--- THE TASK ---
Write the material out again in full, exactly.

--- INFORMATION PROVIDED ---
————

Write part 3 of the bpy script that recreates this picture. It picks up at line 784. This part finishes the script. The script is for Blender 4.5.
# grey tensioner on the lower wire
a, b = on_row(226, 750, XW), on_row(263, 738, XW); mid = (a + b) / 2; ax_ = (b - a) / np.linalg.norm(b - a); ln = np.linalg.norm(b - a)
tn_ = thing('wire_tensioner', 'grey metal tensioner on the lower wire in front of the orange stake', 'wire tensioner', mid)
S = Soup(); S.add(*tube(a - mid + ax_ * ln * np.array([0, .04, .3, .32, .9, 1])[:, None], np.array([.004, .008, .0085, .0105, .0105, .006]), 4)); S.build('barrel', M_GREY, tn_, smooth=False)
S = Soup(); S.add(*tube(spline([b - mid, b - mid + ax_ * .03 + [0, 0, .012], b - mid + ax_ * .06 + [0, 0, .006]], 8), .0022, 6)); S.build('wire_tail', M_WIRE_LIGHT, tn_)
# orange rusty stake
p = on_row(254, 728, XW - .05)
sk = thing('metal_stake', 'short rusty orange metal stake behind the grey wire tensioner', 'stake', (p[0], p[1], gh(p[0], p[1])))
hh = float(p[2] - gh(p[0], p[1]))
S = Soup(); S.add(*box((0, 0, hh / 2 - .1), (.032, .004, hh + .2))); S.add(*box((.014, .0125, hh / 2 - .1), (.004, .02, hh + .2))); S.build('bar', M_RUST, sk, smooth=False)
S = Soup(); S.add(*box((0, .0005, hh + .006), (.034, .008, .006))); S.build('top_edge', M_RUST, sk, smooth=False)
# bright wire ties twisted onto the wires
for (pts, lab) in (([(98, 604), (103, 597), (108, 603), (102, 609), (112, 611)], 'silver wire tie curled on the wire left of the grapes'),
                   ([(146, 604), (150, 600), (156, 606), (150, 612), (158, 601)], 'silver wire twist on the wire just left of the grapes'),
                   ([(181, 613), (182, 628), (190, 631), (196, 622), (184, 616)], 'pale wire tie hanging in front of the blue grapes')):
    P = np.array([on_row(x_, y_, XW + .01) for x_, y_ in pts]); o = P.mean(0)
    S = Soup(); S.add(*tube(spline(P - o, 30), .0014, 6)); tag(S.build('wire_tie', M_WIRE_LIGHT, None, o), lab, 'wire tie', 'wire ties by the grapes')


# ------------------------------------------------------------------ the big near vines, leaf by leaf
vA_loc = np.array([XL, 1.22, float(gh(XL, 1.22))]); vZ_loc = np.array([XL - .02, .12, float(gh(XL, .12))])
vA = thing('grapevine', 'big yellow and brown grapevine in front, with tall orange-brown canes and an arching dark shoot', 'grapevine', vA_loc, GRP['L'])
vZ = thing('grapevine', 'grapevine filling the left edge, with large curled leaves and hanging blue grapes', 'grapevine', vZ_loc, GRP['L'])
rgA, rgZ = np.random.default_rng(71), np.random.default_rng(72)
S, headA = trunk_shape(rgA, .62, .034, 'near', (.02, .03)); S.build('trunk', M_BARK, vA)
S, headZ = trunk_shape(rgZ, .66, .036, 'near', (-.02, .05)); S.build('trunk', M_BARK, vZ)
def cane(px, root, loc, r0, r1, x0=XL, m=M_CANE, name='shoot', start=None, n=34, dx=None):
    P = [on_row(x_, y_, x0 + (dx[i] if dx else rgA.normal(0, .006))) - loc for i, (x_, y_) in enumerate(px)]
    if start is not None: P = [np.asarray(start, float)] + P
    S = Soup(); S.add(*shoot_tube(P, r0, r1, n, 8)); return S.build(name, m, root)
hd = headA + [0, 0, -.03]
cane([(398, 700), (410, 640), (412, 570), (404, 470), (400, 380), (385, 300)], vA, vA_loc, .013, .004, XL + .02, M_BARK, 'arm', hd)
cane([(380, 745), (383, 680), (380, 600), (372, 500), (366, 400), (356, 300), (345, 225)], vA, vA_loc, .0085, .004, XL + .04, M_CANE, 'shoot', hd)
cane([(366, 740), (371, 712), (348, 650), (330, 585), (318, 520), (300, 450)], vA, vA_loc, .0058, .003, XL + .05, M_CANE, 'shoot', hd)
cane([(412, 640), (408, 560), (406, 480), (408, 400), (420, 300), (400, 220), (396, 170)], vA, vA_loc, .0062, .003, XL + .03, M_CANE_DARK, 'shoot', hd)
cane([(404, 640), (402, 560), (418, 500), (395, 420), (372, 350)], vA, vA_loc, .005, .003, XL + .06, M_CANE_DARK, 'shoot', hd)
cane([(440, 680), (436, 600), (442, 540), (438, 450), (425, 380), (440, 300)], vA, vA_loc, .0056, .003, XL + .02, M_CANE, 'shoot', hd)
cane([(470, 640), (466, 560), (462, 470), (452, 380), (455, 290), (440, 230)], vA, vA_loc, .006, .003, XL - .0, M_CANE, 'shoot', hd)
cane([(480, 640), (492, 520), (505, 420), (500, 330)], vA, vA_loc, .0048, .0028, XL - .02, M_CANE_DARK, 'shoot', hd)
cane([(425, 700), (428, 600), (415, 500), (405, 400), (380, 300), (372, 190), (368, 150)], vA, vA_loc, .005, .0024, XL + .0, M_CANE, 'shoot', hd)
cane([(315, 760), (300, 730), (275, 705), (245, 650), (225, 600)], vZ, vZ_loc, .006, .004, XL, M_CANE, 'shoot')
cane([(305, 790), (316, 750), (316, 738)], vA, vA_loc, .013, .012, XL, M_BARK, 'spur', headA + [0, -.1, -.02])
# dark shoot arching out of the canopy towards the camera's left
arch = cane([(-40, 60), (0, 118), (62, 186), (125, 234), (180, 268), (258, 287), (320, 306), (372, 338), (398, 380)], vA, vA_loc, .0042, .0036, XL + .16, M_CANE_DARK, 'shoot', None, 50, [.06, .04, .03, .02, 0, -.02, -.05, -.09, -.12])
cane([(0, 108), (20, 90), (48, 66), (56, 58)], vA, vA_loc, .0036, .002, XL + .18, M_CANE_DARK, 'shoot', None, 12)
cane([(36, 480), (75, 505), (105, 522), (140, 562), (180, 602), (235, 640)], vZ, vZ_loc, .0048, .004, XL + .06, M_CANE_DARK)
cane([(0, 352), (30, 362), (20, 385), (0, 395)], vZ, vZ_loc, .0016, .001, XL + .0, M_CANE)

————

--- THE REPLY ---
Write part 3 of the bpy script that recreates this picture. It picks up at line 784. This part finishes the script. The script is for Blender 4.5.
# grey tensioner on the lower wire
a, b = on_row(226, 750, XW), on_row(263, 738, XW); mid = (a + b) / 2; ax_ = (b - a) / np.linalg.norm(b - a); ln = np.linalg.norm(b - a)
tn_ = thing('wire_tensioner', 'grey metal tensioner on the lower wire in front of the orange stake', 'wire tensioner', mid)
S = Soup(); S.add(*tube(a - mid + ax_ * ln * np.array([0, .04, .3, .32, .9, 1])[:, None], np.array([.004, .008, .0085, .0105, .0105, .006]), 4)); S.build('barrel', M_GREY, tn_, smooth=False)
S = Soup(); S.add(*tube(spline([b - mid, b - mid + ax_ * .03 + [0, 0, .012], b - mid + ax_ * .06 + [0, 0, .006]], 8), .0022, 6)); S.build('wire_tail', M_WIRE_LIGHT, tn_)
# orange rusty stake
p = on_row(254, 728, XW - .05)
sk = thing('metal_stake', 'short rusty orange metal stake behind the grey wire tensioner', 'stake', (p[0], p[1], gh(p[0], p[1])))
hh = float(p[2] - gh(p[0], p[1]))
S = Soup(); S.add(*box((0, 0, hh / 2 - .1), (.032, .004, hh + .2))); S.add(*box((.014, .0125, hh / 2 - .1), (.004, .02, hh + .2))); S.build('bar', M_RUST, sk, smooth=False)
S = Soup(); S.add(*box((0, .0005, hh + .006), (.034, .008, .006))); S.build('top_edge', M_RUST, sk, smooth=False)
# bright wire ties twisted onto the wires
for (pts, lab) in (([(98, 604), (103, 597), (108, 603), (102, 609), (112, 611)], 'silver wire tie curled on the wire left of the grapes'),
                   ([(146, 604), (150, 600), (156, 606), (150, 612), (158, 601)], 'silver wire twist on the wire just left of the grapes'),
                   ([(181, 613), (182, 628), (190, 631), (196, 622), (184, 616)], 'pale wire tie hanging in front of the blue grapes')):
    P = np.array([on_row(x_, y_, XW + .01) for x_, y_ in pts]); o = P.mean(0)
    S = Soup(); S.add(*tube(spline(P - o, 30), .0014, 6)); tag(S.build('wire_tie', M_WIRE_LIGHT, None, o), lab, 'wire tie', 'wire ties by the grapes')


# ------------------------------------------------------------------ the big near vines, leaf by leaf
vA_loc = np.array([XL, 1.22, float(gh(XL, 1.22))]); vZ_loc = np.array([XL - .02, .12, float(gh(XL, .12))])
vA = thing('grapevine', 'big yellow and brown grapevine in front, with tall orange-brown canes and an arching dark shoot', 'grapevine', vA_loc, GRP['L'])
vZ = thing('grapevine', 'grapevine filling the left edge, with large curled leaves and hanging blue grapes', 'grapevine', vZ_loc, GRP['L'])
rgA, rgZ = np.random.default_rng(71), np.random.default_rng(72)
S, headA = trunk_shape(rgA, .62, .034, 'near', (.02, .03)); S.build('trunk', M_BARK, vA)
S, headZ = trunk_shape(rgZ, .66, .036, 'near', (-.02, .05)); S.build('trunk', M_BARK, vZ)
def cane(px, root, loc, r0, r1, x0=XL, m=M_CANE, name='shoot', start=None, n=34, dx=None):
    P = [on_row(x_, y_, x0 + (dx[i] if dx else rgA.normal(0, .006))) - loc for i, (x_, y_) in enumerate(px)]
    if start is not None: P = [np.asarray(start, float)] + P
    S = Soup(); S.add(*shoot_tube(P, r0, r1, n, 8)); return S.build(name, m, root)
hd = headA + [0, 0, -.03]
cane([(398, 700), (410, 640), (412, 570), (404, 470), (400, 380), (385, 300)], vA, vA_loc, .013, .004, XL + .02, M_BARK, 'arm', hd)
cane([(380, 745), (383, 680), (380, 600), (372, 500), (366, 400), (356, 300), (345, 225)], vA, vA_loc, .0085, .004, XL + .04, M_CANE, 'shoot', hd)
cane([(366, 740), (371, 712), (348, 650), (330, 585), (318, 520), (300, 450)], vA, vA_loc, .0058, .003, XL + .05, M_CANE, 'shoot', hd)
cane([(412, 640), (408, 560), (406, 480), (408, 400), (420, 300), (400, 220), (396, 170)], vA, vA_loc, .0062, .003, XL + .03, M_CANE_DARK, 'shoot', hd)
cane([(404, 640), (402, 560), (418, 500), (395, 420), (372, 350)], vA, vA_loc, .005, .003, XL + .06, M_CANE_DARK, 'shoot', hd)
cane([(440, 680), (436, 600), (442, 540), (438, 450), (425, 380), (440, 300)], vA, vA_loc, .0056, .003, XL + .02, M_CANE, 'shoot', hd)
cane([(470, 640), (466, 560), (462, 470), (452, 380), (455, 290), (440, 230)], vA, vA_loc, .006, .003, XL - .0, M_CANE, 'shoot', hd)
cane([(480, 640), (492, 520), (505, 420), (500, 330)], vA, vA_loc, .0048, .0028, XL - .02, M_CANE_DARK, 'shoot', hd)
cane([(425, 700), (428, 600), (415, 500), (405, 400), (380, 300), (372, 190), (368, 150)], vA, vA_loc, .005, .0024, XL + .0, M_CANE, 'shoot', hd)
cane([(315, 760), (300, 730), (275, 705), (245, 650), (225, 600)], vZ, vZ_loc, .006, .004, XL, M_CANE, 'shoot')
cane([(305, 790), (316, 750), (316, 738)], vA, vA_loc, .013, .012, XL, M_BARK, 'spur', headA + [0, -.1, -.02])
# dark shoot arching out of the canopy towards the camera's left
arch = cane([(-40, 60), (0, 118), (62, 186), (125, 234), (180, 268), (258, 287), (320, 306), (372, 338), (398, 380)], vA, vA_loc, .0042, .0036, XL + .16, M_CANE_DARK, 'shoot', None, 50, [.06, .04, .03, .02, 0, -.02, -.05, -.09, -.12])
cane([(0, 108), (20, 90), (48, 66), (56, 58)], vA, vA_loc, .0036, .002, XL + .18, M_CANE_DARK, 'shoot', None, 12)
cane([(36, 480), (75, 505), (105, 522), (140, 562), (180, 602), (235, 640)], vZ, vZ_loc, .0048, .004, XL + .06, M_CANE_DARK)
cane([(0, 352), (30, 362), (20, 385), (0, 395)], vZ, vZ_loc, .0016, .001, XL + .0, M_CANE)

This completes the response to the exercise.